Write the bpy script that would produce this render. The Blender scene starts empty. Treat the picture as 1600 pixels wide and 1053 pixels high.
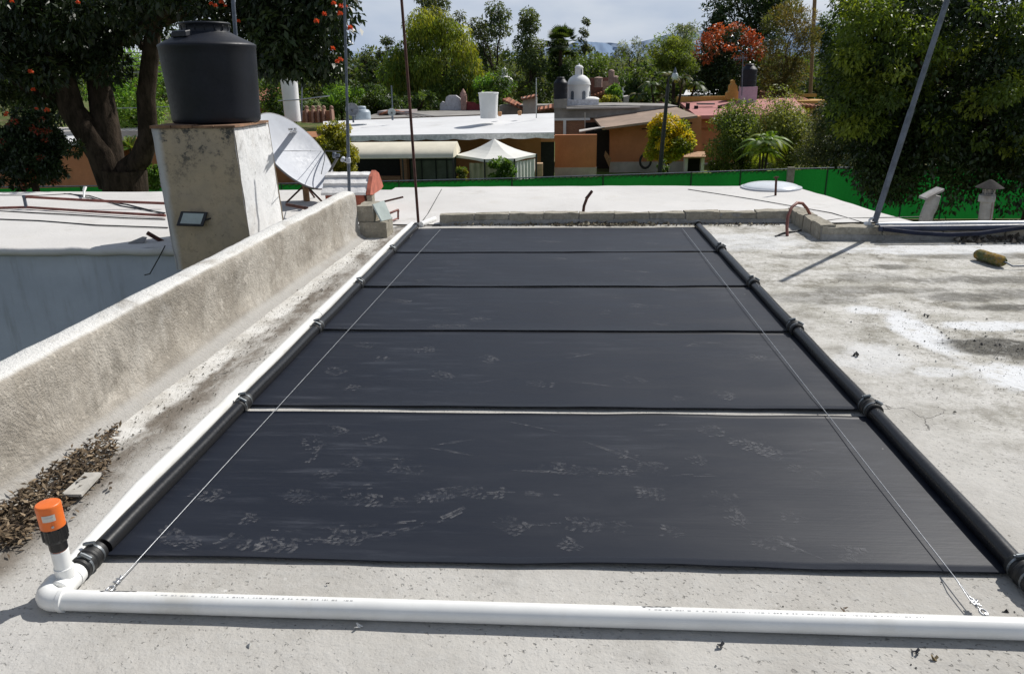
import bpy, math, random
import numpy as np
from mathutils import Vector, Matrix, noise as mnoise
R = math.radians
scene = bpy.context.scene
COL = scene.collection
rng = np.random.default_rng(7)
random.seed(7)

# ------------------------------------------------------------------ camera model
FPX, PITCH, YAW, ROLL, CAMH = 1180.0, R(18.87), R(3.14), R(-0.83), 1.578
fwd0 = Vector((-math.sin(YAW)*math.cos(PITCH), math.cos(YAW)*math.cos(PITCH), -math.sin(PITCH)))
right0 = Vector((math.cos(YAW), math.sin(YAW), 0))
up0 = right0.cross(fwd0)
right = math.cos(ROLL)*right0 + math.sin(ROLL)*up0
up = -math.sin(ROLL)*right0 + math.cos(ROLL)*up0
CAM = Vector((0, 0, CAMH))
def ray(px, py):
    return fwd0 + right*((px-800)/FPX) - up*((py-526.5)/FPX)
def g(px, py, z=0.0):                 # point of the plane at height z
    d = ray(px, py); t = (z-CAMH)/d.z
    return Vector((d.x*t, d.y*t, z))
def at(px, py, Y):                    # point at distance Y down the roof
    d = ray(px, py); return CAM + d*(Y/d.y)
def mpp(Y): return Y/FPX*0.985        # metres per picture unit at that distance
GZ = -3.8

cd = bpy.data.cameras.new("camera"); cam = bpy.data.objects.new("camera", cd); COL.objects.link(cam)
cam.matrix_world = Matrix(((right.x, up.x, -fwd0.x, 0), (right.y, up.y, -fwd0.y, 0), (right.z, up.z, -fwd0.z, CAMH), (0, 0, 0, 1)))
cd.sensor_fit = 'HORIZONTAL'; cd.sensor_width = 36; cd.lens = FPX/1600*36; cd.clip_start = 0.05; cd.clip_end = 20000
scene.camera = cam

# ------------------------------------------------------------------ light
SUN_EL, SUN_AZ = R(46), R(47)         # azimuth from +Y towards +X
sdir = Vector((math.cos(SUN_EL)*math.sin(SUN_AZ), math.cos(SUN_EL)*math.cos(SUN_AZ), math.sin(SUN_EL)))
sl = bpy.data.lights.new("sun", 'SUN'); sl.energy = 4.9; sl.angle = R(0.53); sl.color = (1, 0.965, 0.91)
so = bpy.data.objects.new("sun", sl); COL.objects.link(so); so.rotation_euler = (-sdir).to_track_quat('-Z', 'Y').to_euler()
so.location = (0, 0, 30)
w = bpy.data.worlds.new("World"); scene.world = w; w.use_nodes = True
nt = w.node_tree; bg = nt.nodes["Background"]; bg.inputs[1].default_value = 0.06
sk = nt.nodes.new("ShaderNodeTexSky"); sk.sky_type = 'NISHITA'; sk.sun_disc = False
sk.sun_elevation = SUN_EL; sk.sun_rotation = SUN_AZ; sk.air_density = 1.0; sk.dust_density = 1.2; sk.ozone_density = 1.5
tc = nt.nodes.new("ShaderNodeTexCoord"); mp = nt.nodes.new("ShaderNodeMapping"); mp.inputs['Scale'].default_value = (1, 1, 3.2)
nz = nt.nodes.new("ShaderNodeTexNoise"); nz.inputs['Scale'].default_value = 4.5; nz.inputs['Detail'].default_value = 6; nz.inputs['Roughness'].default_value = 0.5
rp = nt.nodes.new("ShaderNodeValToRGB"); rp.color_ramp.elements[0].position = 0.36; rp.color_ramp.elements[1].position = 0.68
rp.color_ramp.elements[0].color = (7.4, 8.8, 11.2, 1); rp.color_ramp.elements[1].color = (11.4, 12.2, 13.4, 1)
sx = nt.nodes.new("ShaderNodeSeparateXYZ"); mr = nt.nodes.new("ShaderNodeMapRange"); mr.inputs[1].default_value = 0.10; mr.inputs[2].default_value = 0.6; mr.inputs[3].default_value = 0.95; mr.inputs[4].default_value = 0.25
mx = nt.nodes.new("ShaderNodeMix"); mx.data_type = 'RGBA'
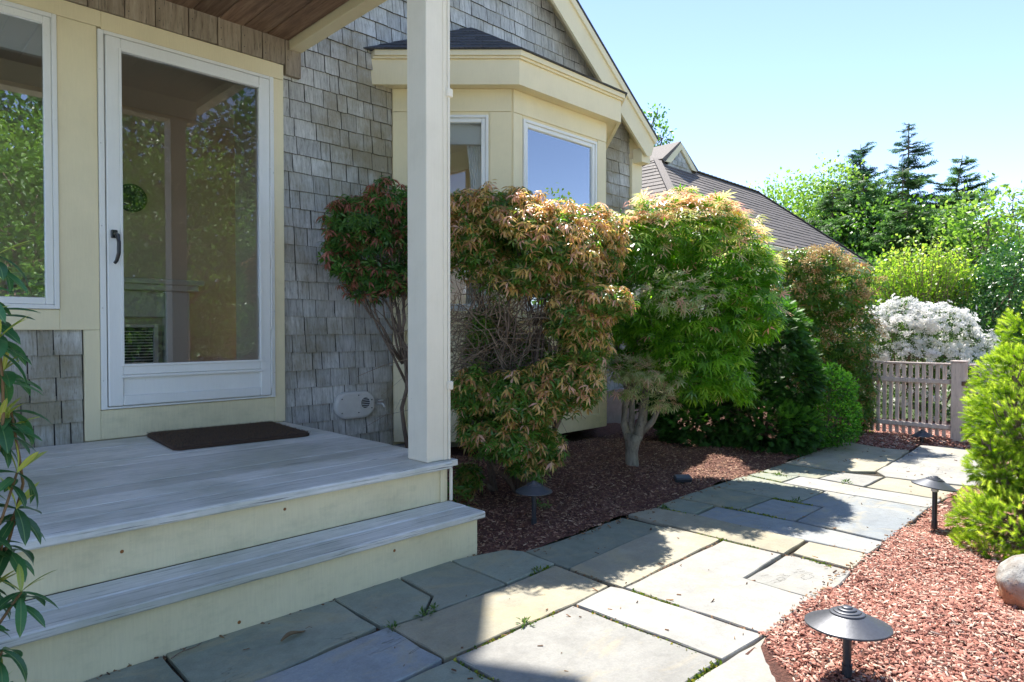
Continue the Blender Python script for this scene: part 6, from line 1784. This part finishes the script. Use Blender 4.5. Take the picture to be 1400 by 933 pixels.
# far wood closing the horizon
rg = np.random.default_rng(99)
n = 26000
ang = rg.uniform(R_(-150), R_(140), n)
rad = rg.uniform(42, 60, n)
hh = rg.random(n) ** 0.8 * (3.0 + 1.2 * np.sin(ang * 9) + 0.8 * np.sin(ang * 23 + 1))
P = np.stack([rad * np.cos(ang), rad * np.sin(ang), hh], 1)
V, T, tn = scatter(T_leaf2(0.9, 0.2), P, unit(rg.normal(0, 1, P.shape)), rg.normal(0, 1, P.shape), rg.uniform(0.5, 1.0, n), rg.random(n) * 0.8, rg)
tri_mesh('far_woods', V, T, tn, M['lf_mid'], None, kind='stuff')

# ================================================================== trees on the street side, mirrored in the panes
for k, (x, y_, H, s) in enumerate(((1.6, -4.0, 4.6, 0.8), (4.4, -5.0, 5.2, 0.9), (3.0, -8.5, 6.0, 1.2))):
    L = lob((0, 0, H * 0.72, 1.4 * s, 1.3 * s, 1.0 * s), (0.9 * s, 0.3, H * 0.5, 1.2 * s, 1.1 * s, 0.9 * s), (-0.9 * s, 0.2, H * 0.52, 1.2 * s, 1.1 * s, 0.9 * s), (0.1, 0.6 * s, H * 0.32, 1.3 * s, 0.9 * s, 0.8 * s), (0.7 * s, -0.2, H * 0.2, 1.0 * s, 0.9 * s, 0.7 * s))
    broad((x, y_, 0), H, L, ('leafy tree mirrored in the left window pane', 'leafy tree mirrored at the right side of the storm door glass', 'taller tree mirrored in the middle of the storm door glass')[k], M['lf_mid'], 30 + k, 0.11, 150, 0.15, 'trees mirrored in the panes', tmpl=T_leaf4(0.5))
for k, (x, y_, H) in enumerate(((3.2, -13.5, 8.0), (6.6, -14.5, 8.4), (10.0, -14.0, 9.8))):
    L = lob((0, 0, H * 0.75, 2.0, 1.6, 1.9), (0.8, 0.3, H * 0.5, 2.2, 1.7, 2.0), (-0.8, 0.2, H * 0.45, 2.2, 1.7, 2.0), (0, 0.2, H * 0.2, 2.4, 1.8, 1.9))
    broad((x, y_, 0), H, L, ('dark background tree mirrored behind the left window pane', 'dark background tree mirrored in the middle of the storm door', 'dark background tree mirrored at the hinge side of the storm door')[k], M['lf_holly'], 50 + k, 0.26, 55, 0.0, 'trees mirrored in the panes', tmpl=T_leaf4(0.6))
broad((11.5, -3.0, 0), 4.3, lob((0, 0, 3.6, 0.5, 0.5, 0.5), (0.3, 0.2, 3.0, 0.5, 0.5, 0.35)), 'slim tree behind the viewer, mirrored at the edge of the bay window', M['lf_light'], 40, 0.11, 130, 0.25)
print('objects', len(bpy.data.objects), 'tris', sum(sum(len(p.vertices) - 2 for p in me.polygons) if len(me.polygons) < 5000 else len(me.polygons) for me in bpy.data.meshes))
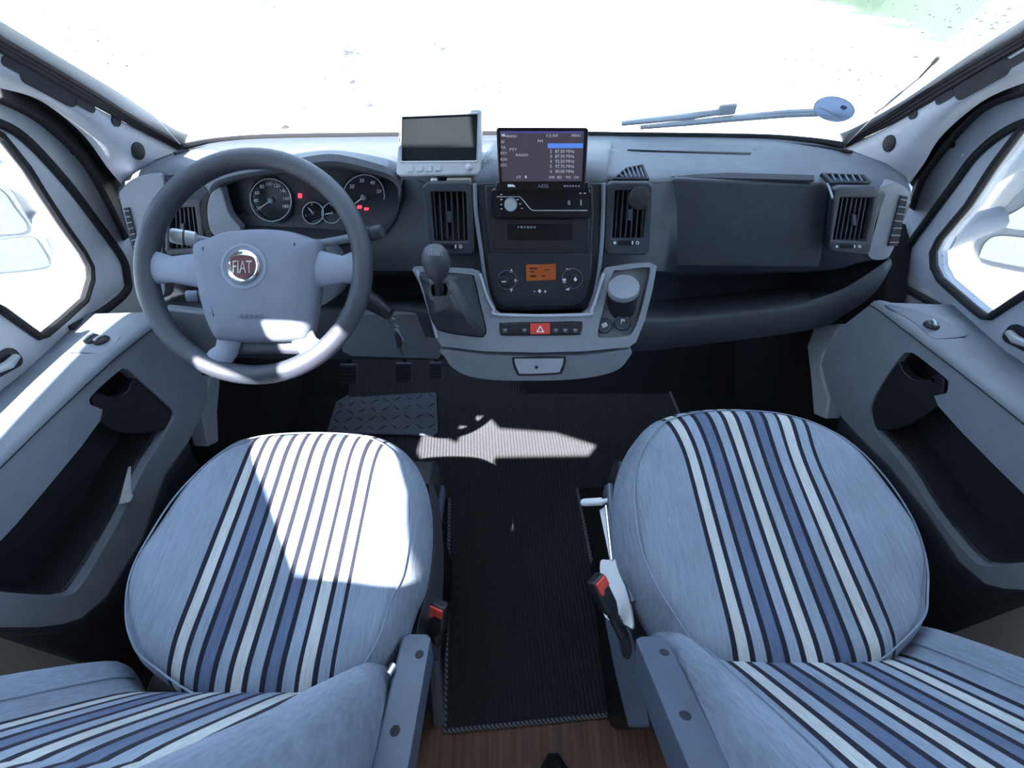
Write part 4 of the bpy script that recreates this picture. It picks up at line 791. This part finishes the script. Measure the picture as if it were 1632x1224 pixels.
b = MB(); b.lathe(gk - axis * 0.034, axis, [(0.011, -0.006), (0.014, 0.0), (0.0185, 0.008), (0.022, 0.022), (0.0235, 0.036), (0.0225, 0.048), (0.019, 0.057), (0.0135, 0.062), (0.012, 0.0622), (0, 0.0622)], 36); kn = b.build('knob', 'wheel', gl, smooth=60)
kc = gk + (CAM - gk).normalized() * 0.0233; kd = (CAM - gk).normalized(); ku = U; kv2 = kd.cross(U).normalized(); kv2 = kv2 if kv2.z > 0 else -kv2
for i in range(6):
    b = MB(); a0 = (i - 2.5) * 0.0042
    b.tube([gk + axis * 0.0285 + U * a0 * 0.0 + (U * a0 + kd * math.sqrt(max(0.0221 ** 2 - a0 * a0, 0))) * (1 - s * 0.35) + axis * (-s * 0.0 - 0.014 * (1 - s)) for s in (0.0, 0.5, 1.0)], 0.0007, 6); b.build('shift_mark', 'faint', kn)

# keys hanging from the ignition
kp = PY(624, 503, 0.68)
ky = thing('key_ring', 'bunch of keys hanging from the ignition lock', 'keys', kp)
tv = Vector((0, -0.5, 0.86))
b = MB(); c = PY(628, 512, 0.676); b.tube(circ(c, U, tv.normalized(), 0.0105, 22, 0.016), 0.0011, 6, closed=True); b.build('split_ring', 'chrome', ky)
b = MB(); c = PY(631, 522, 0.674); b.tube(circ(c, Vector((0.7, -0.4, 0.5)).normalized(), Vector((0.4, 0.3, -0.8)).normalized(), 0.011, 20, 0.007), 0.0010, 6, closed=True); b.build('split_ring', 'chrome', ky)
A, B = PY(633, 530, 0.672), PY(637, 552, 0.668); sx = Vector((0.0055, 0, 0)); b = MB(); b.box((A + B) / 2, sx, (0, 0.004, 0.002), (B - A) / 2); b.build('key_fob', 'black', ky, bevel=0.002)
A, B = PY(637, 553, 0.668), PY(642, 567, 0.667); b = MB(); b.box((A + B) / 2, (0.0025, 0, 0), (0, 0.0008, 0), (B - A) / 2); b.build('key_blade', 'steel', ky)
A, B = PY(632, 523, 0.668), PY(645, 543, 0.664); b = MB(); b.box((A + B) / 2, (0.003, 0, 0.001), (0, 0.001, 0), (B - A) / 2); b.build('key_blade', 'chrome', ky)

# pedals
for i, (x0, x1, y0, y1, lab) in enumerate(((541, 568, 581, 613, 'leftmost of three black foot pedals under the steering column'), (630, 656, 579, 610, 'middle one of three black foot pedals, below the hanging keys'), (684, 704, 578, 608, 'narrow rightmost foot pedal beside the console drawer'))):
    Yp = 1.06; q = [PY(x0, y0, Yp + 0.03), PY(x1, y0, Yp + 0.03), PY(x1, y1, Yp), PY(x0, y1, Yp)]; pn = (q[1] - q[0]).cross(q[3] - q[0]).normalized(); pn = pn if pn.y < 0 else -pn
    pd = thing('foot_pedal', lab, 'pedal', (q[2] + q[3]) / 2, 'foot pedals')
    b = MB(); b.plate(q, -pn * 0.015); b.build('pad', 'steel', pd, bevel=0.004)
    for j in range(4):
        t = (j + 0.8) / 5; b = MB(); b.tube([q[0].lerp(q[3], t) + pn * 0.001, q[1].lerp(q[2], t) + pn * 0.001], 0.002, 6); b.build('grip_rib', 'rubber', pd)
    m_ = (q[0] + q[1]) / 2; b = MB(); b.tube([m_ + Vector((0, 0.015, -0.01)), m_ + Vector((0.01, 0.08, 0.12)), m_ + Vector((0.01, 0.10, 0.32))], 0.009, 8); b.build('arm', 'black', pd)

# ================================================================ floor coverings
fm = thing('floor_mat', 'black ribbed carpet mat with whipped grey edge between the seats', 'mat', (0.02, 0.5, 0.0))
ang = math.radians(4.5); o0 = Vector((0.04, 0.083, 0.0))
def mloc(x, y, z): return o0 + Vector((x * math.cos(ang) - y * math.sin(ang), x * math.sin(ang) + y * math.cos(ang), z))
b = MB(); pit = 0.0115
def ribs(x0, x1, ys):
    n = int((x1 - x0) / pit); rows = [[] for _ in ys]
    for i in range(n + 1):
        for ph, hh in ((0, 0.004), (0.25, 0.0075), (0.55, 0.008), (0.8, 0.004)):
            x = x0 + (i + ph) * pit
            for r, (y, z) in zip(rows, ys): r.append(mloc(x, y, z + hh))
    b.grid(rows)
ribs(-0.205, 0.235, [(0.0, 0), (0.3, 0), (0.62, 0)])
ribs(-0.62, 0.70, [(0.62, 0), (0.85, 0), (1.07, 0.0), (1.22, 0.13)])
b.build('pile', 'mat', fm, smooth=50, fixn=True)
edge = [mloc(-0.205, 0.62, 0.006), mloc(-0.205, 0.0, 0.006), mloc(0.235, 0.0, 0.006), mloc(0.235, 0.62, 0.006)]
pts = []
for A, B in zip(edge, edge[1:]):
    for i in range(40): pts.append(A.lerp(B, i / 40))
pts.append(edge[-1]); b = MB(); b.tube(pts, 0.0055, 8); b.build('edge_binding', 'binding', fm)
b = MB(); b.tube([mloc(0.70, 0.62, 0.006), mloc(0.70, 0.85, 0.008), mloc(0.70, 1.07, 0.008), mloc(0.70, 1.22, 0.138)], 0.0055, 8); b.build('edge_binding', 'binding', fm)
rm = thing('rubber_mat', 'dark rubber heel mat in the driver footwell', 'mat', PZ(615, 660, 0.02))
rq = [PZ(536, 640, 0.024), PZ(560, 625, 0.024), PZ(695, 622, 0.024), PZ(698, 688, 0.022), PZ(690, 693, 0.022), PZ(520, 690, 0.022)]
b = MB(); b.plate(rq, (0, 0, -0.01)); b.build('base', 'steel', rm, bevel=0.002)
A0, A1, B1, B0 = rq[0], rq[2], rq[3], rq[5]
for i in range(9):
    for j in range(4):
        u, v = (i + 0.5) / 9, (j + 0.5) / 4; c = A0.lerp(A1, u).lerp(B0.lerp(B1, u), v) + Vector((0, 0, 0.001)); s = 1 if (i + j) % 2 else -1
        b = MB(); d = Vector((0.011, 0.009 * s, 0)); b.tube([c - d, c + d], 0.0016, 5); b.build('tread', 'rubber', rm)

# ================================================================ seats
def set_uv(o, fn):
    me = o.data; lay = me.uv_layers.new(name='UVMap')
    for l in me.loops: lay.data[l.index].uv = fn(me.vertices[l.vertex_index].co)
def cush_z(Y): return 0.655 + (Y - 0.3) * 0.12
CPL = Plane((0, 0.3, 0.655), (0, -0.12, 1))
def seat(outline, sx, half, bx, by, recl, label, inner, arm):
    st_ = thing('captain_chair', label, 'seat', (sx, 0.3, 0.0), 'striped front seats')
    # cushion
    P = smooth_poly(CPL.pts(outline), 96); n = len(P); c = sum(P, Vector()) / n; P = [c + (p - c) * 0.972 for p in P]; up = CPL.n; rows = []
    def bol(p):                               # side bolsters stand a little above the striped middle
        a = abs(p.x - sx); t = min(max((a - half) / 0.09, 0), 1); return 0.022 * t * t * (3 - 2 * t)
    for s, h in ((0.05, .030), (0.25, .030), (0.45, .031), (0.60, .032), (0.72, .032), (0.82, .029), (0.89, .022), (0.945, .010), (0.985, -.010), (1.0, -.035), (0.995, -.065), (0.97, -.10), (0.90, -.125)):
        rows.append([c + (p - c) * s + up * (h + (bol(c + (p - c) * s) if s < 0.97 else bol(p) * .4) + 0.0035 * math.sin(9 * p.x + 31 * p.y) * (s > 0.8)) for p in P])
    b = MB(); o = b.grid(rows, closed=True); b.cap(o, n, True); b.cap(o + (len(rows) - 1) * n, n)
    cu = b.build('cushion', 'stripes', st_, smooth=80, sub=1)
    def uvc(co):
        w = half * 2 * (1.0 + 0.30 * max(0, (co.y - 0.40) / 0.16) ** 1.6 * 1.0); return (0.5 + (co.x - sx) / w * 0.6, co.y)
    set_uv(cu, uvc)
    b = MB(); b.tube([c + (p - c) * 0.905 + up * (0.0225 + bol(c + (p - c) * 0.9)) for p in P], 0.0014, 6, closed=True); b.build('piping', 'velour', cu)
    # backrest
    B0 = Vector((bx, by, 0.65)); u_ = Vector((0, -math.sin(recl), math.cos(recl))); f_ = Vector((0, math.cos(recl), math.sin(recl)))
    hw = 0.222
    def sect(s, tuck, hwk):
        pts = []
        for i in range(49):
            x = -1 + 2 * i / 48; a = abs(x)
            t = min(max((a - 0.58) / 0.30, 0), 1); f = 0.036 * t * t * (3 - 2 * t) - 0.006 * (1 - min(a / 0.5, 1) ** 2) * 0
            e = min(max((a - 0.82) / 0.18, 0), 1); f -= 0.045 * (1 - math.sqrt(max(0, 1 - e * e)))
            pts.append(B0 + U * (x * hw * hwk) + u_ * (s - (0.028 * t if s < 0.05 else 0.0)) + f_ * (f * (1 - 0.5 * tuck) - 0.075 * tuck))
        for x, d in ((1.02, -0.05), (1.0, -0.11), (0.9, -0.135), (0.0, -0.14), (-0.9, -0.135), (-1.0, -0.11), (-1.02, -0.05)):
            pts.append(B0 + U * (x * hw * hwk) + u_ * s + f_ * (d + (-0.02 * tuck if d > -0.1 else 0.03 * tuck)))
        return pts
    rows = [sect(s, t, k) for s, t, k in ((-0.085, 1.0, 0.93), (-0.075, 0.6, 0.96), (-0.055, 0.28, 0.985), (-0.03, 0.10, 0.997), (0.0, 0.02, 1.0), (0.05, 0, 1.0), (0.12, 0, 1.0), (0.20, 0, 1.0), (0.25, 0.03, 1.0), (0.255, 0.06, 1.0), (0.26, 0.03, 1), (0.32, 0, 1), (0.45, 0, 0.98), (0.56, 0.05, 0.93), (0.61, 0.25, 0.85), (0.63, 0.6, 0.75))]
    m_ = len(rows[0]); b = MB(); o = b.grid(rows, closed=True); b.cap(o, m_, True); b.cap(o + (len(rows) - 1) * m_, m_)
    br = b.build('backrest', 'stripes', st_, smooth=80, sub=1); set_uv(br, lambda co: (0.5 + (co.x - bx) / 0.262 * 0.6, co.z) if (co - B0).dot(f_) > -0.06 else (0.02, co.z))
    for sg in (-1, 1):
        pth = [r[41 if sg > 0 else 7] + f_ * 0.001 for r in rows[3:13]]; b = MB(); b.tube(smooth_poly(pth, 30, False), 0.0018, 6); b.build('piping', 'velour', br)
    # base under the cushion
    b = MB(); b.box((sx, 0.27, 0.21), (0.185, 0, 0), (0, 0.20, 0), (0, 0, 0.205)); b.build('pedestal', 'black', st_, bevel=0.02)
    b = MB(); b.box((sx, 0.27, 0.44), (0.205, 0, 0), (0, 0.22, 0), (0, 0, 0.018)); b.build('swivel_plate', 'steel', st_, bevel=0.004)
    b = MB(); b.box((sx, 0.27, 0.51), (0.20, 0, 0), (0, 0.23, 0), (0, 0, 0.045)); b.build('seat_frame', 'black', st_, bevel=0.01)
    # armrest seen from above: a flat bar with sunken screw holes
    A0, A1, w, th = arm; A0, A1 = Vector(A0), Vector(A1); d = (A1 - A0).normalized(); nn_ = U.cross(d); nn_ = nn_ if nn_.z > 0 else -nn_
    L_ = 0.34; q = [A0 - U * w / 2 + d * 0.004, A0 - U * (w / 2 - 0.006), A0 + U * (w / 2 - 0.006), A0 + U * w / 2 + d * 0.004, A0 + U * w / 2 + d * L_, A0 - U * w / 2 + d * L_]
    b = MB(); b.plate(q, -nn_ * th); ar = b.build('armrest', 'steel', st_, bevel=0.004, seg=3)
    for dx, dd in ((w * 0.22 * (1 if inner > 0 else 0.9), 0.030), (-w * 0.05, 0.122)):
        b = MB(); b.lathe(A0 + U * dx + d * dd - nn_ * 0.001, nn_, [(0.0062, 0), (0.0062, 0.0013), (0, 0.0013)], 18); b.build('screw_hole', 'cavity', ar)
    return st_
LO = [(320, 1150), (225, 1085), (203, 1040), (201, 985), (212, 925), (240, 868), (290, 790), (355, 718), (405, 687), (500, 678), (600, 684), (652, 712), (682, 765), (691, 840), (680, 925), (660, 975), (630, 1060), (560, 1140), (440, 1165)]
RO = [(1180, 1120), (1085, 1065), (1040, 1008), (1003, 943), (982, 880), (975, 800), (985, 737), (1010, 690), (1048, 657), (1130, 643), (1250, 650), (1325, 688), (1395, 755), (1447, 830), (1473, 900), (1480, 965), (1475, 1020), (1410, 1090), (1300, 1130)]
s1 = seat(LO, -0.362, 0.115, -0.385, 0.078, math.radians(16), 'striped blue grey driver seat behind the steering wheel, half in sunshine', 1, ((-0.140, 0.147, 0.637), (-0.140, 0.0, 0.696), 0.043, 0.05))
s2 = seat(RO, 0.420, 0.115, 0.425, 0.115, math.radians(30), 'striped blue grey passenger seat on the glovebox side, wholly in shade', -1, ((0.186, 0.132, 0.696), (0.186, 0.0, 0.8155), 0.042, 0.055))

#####

What to work on: Transcribe exactly, with no pictures, the lines running from the first line of the material through the line holding "random.seed(7)".

Answer:
Write the bpy script that would produce this render. The Blender scene starts empty. Treat the picture as 1600 pixels wide and 1053 pixels high.
import bpy, math, random
import numpy as np
from mathutils import Vector, Matrix, noise as mnoise
R = math.radians
scene = bpy.context.scene
COL = scene.collection
rng = np.random.default_rng(7)
random.seed(7)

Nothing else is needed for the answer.